本作の主人公はロスのサウスセントラルに住むラテンアメリカンの少年たち。またしてもプロの俳優ではない。ラリーは本作制作前に2年間彼らとの時間を過ごし、その後も主役格の少年とは親友のような関係を保っているらしい。とんでもないコミュ力。どんなオッサンだ(笑)

少年たちは長髪で体にフィットするTシャツやジーンズに身を包み、スケボーで街に出る。黒人にロックスターだゲイだとディスられても、それが彼らのスタイルなのだ。BLMが叫ばれる昨今だが差別的扱いを受けるのは何も黒人だけではないというのは見逃せない。

ドキュメンタリータッチな日常系故に、あるようで無いようなストーリーではあるものの、大枠はゲットー育ちの少年たちがスケボーでビバリーヒルズの高級住宅街に繰り出すというもの。
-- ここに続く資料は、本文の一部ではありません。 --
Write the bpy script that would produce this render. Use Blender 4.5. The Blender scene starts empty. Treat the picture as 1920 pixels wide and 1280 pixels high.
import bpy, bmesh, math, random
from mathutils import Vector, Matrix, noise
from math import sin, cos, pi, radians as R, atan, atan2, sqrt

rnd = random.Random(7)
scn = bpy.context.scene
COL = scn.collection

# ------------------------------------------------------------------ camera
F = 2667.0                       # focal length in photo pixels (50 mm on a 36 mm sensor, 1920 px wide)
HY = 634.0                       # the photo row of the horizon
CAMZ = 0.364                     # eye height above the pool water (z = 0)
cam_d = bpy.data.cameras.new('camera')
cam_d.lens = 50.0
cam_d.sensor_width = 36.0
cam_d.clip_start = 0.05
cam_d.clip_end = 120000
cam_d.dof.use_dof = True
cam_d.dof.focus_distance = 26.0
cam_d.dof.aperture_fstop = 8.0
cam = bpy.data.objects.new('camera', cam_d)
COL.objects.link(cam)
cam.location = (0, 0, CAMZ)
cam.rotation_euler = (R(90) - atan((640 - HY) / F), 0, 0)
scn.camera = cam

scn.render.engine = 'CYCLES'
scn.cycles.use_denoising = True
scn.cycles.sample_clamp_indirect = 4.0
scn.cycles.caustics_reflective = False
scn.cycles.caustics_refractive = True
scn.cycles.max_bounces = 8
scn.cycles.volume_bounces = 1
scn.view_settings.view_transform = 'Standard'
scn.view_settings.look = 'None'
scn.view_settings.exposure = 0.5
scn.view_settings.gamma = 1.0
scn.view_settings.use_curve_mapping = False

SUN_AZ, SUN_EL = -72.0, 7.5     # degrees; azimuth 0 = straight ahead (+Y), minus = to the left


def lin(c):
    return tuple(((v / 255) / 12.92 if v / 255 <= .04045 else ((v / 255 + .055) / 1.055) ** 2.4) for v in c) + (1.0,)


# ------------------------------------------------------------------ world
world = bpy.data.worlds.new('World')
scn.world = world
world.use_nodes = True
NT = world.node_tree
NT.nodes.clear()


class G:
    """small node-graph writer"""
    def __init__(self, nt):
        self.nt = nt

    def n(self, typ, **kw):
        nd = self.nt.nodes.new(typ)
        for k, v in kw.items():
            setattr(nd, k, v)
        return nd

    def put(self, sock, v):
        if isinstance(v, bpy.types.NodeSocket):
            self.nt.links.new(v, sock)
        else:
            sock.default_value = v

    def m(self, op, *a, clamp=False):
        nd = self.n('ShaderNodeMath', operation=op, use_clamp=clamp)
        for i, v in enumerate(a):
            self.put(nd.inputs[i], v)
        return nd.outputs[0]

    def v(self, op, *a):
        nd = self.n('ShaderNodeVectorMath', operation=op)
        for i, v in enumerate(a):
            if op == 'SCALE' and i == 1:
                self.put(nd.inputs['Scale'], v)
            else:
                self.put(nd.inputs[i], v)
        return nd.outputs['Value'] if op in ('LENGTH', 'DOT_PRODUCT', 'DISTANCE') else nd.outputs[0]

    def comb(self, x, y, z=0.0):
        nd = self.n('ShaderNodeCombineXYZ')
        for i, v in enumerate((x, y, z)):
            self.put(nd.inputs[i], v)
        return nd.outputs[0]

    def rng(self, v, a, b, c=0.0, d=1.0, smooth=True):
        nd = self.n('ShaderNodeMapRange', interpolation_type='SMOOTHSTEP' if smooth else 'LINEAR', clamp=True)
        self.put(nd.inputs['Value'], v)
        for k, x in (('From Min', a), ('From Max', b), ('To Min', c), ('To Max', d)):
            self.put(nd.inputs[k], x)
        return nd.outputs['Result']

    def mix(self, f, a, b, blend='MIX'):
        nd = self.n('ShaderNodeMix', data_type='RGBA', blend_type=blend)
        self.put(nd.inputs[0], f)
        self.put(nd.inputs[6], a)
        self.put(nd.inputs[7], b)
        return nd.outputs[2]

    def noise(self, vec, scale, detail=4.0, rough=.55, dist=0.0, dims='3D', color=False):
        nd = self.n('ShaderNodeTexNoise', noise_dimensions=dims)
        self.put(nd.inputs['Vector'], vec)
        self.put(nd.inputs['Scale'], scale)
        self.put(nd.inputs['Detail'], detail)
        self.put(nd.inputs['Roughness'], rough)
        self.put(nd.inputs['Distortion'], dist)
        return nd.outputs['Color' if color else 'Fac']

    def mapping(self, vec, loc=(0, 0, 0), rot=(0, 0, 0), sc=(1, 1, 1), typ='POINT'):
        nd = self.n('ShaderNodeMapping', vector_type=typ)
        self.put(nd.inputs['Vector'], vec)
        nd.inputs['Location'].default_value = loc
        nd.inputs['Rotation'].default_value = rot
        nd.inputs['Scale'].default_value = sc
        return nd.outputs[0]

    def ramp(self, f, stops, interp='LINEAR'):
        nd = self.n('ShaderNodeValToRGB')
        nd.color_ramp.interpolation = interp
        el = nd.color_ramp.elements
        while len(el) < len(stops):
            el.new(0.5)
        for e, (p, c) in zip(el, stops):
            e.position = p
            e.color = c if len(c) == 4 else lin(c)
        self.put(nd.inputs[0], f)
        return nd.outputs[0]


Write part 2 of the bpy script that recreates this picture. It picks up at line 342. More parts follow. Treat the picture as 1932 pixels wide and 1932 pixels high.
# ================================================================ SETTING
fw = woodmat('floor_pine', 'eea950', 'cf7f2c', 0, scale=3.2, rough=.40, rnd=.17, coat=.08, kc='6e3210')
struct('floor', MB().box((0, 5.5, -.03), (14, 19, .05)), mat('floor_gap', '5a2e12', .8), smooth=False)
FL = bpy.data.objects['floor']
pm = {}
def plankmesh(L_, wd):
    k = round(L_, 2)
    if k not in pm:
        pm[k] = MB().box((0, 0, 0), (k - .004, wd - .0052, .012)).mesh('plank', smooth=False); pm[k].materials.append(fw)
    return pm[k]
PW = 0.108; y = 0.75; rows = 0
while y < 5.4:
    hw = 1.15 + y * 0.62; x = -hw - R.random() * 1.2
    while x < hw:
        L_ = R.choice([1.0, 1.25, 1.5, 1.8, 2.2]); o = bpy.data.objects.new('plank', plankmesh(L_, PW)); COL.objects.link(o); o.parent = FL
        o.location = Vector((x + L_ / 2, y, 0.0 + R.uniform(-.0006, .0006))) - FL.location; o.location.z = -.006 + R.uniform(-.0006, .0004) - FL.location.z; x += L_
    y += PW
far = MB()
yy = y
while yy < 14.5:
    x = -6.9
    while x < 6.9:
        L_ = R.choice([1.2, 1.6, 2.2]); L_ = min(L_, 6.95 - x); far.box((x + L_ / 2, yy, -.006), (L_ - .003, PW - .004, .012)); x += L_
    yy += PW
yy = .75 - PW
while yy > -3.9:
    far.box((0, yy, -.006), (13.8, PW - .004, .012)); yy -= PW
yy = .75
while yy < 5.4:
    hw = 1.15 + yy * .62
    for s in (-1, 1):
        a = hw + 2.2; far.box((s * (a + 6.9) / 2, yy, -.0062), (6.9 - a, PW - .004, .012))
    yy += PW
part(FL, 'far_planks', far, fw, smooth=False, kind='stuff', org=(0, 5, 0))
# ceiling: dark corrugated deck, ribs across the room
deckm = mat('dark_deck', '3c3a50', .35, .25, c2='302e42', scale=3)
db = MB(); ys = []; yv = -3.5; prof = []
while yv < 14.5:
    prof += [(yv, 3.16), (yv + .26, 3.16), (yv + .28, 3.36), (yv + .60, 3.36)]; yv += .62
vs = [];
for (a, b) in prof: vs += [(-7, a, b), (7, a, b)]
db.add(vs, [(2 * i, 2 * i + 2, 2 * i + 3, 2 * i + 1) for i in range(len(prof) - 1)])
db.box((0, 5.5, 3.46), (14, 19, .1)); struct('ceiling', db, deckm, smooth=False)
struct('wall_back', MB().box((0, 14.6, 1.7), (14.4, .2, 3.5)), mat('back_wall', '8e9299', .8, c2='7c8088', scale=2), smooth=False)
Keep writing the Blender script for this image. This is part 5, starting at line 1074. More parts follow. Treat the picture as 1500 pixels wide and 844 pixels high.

見るからにお金持ちの家に育った少女たちに逆ナンされたり、現地の警官に理不尽な尋問受けたりとなんやかんやあるんだけど、隣り合わせの死に晒されていてなお生を享受しているかのような少年たちは羨ましい気もする。

生まれは選べない。
でもそれに不平不満を言うことも無い。仲間がいてスケボーとパンクがある。それで充分なのだから。